By FINA – September 23, 2021, 09:41Scoring Goals with FINA Media Committee Member Russell McKinnon

The referee’s decision is final. That has always been the case in water polo. But, worldwide we are making decisions based on our finite vision on a daily basis and sometimes wish we had some backup. VAR — Video Assisted Review — is that tool and it has made a sudden impact on the sport this year. No longer will goals at major events go unrewarded.

VAR — Video Assisted Review — was to the fore at the Tokyo 2020 Olympics water polo and its full impact was felt in both men’s and women’s competitions.

It was a long time coming, but its presence in Tokyo meant that 27 decisions were made with the assistance of the eight-camera technology and skilled operators.

Thirteen women’s and 14 men’s decisions came from the VAR in the 74 matches with it being utilised twice in one women’s and one men’s matches.

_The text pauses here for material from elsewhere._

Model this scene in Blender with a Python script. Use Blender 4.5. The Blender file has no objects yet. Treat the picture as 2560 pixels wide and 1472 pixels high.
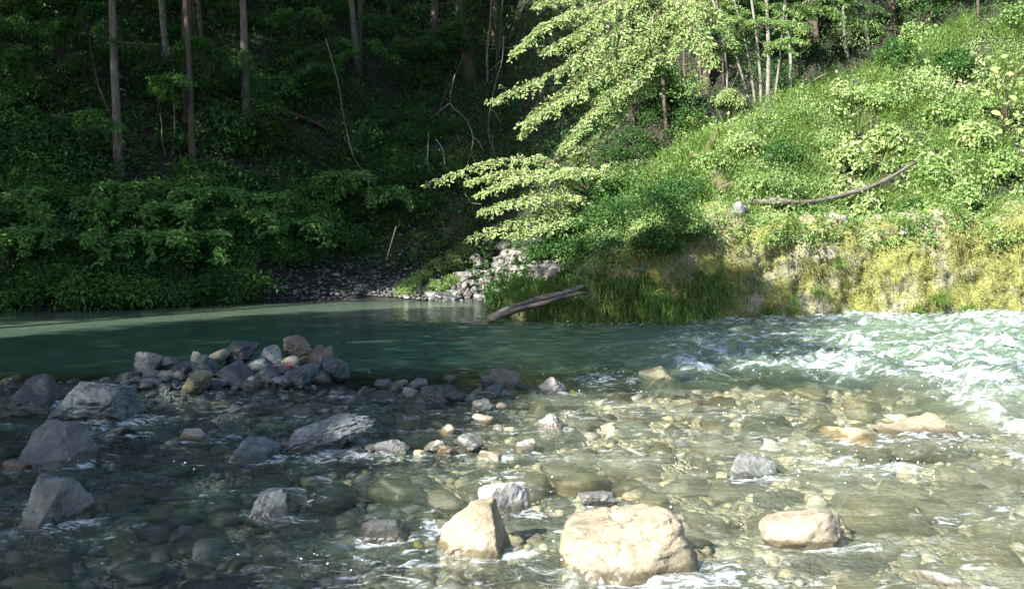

Some decisions on the television screen seemed inconclusive, but the VAR cameras are situated exactly on the goal-line on either side of the pool at each end. This exactness made it easier for referees to adjudge if the ball did indeed cross the line 100 per cent of the time.

It was amazing to see what did and didn’t cross, especially as I sat on the halfway line 10 rows up from pool level and was no judge of exactitude. The referee, however, could turn the dial frame by frame to ensure that a correct decision could be implemented.

Asked the reasoning behind VAR and its implementation at FINA events, Mark Koganov, Vice-Chair of the Technical Water Polo Committee, said: “It was for obvious reasons — better governance for the sport, better transparency and goal/no goal. You just have to look back to London 2012 and European Championships in Barcelona in 2018. Big scandals! So, we were searching for six months in the market for a company to work with and we did some research. Finally, we decided to go with this company, Slomo TV.

“They had no experience with water polo, but did have with other team sports. So, we built up a system according to our requirements. Basically, what it does now is not just goal/no goal, but it covers the entire field of play with benches, jury table and the pool and we can track what is happening during a game — wrong timeout call, incorrect player re-entry and the excluded player coming in early. We can observe all these situations.

The goal/no goal is important, but it is not all.”

“We have two engineers travelling to the competitions and they are responsible for the installment and monitoring it during matches. As it was in Tokyo, there were special referees doing only VAR. Until now we had many referees, but at the Olympics they specialised only on VAR,” Mr Koganov said.

The system cost a lot of money for FINA, but for the game and the outcome of a tournament, this is the best, he said. “Tokyo proved that it’s worth the money spent.”

It is not just the goal/no goal that is in everyone’s mind.

“Most importantly, everyone knows we can use for after-match review for brutality or flagrant violations of the rules. It cannot go without punishment. We could do nothing about it in the past as were not able to review any situations. In Tokyo, we had no brutalities. It played a major role (as a deterrent). It has had a huge effect in our game, just the fact that we have it,” he said.

“We’re using it in Prague (FINA World Men’s Junior Championships) also, because we think all referees should get familiar with the system. This is the second group after Olympics and they will use it in the future.”

Mr Koganov says that where the VAR was not needed in Tokyo (50 per cent of the matches) it had the effect on the others of cleaning up the game.

“Usually what we do in very close calls, is we review after the game that the decision has been taken correctly.”

He said that some people had asked for the VAR viewing be incorporated with the television coverage and be shown on screen.

“Presently that is not possible. It’s possible in future, but we need to find a cheap solution. Software in tennis and other sports with animation costs hundreds of thousands of dollars.

“Perhaps for the next major competition we will come up with some solution seen on the big screen,” Mr Koganov said.